What you are asked to do - Reproduce all of the data that follows, character for character.

-=-=-

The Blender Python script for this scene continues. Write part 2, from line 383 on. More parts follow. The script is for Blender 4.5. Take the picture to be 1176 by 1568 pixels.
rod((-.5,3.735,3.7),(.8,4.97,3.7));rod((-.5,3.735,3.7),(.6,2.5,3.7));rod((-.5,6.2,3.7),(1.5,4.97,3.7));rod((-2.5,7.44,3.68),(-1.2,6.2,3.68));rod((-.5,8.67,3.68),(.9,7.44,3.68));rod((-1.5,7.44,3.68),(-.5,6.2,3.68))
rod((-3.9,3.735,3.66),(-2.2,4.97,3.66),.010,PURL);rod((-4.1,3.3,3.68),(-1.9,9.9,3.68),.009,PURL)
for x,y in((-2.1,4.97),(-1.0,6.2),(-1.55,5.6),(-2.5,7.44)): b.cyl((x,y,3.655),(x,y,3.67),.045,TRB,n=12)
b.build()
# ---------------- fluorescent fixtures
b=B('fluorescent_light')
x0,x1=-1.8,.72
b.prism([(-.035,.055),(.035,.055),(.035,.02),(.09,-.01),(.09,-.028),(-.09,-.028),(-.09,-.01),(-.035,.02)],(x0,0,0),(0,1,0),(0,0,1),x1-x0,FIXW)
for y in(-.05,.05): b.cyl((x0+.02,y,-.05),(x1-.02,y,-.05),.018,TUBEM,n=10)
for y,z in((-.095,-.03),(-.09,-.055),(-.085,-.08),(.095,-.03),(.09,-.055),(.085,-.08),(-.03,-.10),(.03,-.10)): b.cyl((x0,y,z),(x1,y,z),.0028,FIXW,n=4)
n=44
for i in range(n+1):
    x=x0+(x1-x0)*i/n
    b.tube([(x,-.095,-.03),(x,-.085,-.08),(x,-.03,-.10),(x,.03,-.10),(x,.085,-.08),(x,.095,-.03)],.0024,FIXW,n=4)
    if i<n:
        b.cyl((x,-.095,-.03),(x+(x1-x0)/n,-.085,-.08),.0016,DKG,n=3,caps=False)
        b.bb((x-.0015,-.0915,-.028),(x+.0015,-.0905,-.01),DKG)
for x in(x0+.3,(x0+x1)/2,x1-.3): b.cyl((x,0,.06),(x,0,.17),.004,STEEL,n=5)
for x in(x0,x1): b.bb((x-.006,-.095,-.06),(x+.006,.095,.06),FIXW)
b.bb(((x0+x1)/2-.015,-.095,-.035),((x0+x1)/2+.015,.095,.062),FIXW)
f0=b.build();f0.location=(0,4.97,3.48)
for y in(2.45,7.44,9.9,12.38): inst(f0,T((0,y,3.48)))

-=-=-

Solution for this problem -
The Blender Python script for this scene continues. Write part 2, from line 383 on. More parts follow. The script is for Blender 4.5. Take the picture to be 1176 by 1568 pixels.
rod((-.5,3.735,3.7),(.8,4.97,3.7));rod((-.5,3.735,3.7),(.6,2.5,3.7));rod((-.5,6.2,3.7),(1.5,4.97,3.7));rod((-2.5,7.44,3.68),(-1.2,6.2,3.68));rod((-.5,8.67,3.68),(.9,7.44,3.68));rod((-1.5,7.44,3.68),(-.5,6.2,3.68))
rod((-3.9,3.735,3.66),(-2.2,4.97,3.66),.010,PURL);rod((-4.1,3.3,3.68),(-1.9,9.9,3.68),.009,PURL)
for x,y in((-2.1,4.97),(-1.0,6.2),(-1.55,5.6),(-2.5,7.44)): b.cyl((x,y,3.655),(x,y,3.67),.045,TRB,n=12)
b.build()
# ---------------- fluorescent fixtures
b=B('fluorescent_light')
x0,x1=-1.8,.72
b.prism([(-.035,.055),(.035,.055),(.035,.02),(.09,-.01),(.09,-.028),(-.09,-.028),(-.09,-.01),(-.035,.02)],(x0,0,0),(0,1,0),(0,0,1),x1-x0,FIXW)
for y in(-.05,.05): b.cyl((x0+.02,y,-.05),(x1-.02,y,-.05),.018,TUBEM,n=10)
for y,z in((-.095,-.03),(-.09,-.055),(-.085,-.08),(.095,-.03),(.09,-.055),(.085,-.08),(-.03,-.10),(.03,-.10)): b.cyl((x0,y,z),(x1,y,z),.0028,FIXW,n=4)
n=44
for i in range(n+1):
    x=x0+(x1-x0)*i/n
    b.tube([(x,-.095,-.03),(x,-.085,-.08),(x,-.03,-.10),(x,.03,-.10),(x,.085,-.08),(x,.095,-.03)],.0024,FIXW,n=4)
    if i<n:
        b.cyl((x,-.095,-.03),(x+(x1-x0)/n,-.085,-.08),.0016,DKG,n=3,caps=False)
        b.bb((x-.0015,-.0915,-.028),(x+.0015,-.0905,-.01),DKG)
for x in(x0+.3,(x0+x1)/2,x1-.3): b.cyl((x,0,.06),(x,0,.17),.004,STEEL,n=5)
for x in(x0,x1): b.bb((x-.006,-.095,-.06),(x+.006,.095,.06),FIXW)
b.bb(((x0+x1)/2-.015,-.095,-.035),((x0+x1)/2+.015,.095,.062),FIXW)
f0=b.build();f0.location=(0,4.97,3.48)
for y in(2.45,7.44,9.9,12.38): inst(f0,T((0,y,3.48)))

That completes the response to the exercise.